Compressed Multimedia Forgery Detection through Blind Digital Forensics

Abstract

In today’s cyber world, digital images and videos act as the most frequently transmitted information carriers. However, the present day easy availability of low–cost image and video processing software and desktop tools, having immense number of multimedia manipulating features, pose threat to the fidelity of digital multimedia data. Digital images and videos being the major sources of evidence towards faithfulness of any event for law enforcement across the world, as well as in media and broadcast industries, maintenance of their trustworthiness and reliability is a major challenge in today’s digital world. This research deals with compressed image and video forgery detection.

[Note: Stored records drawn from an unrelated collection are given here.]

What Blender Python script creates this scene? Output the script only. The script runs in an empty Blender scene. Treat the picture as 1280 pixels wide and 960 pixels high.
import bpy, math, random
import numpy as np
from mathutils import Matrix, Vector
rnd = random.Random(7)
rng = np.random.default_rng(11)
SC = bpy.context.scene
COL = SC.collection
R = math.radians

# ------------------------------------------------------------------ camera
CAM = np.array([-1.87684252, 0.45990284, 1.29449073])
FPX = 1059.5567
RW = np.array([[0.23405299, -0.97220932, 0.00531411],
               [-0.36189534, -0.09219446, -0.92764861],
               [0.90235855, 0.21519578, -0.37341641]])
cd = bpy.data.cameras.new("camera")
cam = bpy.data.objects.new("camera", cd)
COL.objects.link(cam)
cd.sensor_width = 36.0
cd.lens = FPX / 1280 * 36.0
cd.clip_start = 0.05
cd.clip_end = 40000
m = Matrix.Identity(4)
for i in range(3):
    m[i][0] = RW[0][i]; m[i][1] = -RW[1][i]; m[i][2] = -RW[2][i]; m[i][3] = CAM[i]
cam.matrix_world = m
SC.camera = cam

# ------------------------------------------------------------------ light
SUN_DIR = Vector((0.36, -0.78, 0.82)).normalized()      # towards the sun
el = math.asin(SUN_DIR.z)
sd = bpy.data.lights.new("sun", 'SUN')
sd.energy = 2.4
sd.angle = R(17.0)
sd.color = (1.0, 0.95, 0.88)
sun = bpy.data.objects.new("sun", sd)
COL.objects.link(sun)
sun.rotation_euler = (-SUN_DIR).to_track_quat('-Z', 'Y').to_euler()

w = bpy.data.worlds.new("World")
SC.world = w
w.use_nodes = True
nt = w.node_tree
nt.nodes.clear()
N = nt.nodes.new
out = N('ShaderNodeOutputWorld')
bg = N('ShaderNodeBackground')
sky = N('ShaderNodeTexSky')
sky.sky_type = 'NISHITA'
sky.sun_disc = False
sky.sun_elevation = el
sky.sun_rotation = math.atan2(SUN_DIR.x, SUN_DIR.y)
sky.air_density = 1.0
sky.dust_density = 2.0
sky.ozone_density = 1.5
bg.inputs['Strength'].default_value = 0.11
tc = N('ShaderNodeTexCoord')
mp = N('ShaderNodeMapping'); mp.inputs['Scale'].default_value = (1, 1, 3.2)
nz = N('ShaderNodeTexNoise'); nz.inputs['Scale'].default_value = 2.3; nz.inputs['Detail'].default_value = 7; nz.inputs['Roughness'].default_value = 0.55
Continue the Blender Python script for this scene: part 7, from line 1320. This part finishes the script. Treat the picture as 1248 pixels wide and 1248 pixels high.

Almost all present–day digital devices use lossy/lossless compression formats for data storage. This research aims to exploit the effects of lossy/lossless compressions in multimedia files for detection of forgery. Joint Photographic Experts Group (JPEG) re-compression based image forensics has been a largely investigated area in the forensic community, over the recent years. This mainly involves investigating different compression quality factors in an image, by exploiting artifacts left behind by the compression stages. This thesis presents a deep Convolutional Neural Network model, that detects both double as well as triple compression in JPEG images. This thesis also addresses the major present-day challenges associated with video forgery detection, aimed towards solving the practical problems encountered by a forensic analysts during video tampering detection. Video forgery can be broadly classified into inter-frame and intra-frame forgery types based on their operational principles. This research focuses on the development and performance analysis of inter- as well as intra-frame video forgery detection and localization techniques, while addressing the certain additional challenges i.e., scenarios where number of forged frames is integral multiple of Group of Pictures (GOP), video compressed with dynamic GOP etc. This thesis presents statistical as well as deep learning based inter-frame forgery detection techniques. This thesis also investigates and develops a capsule network based forensic technique for detection of object based intra-frame forgery in surveillance videos, while improving the performance for low bit rate compressed videos.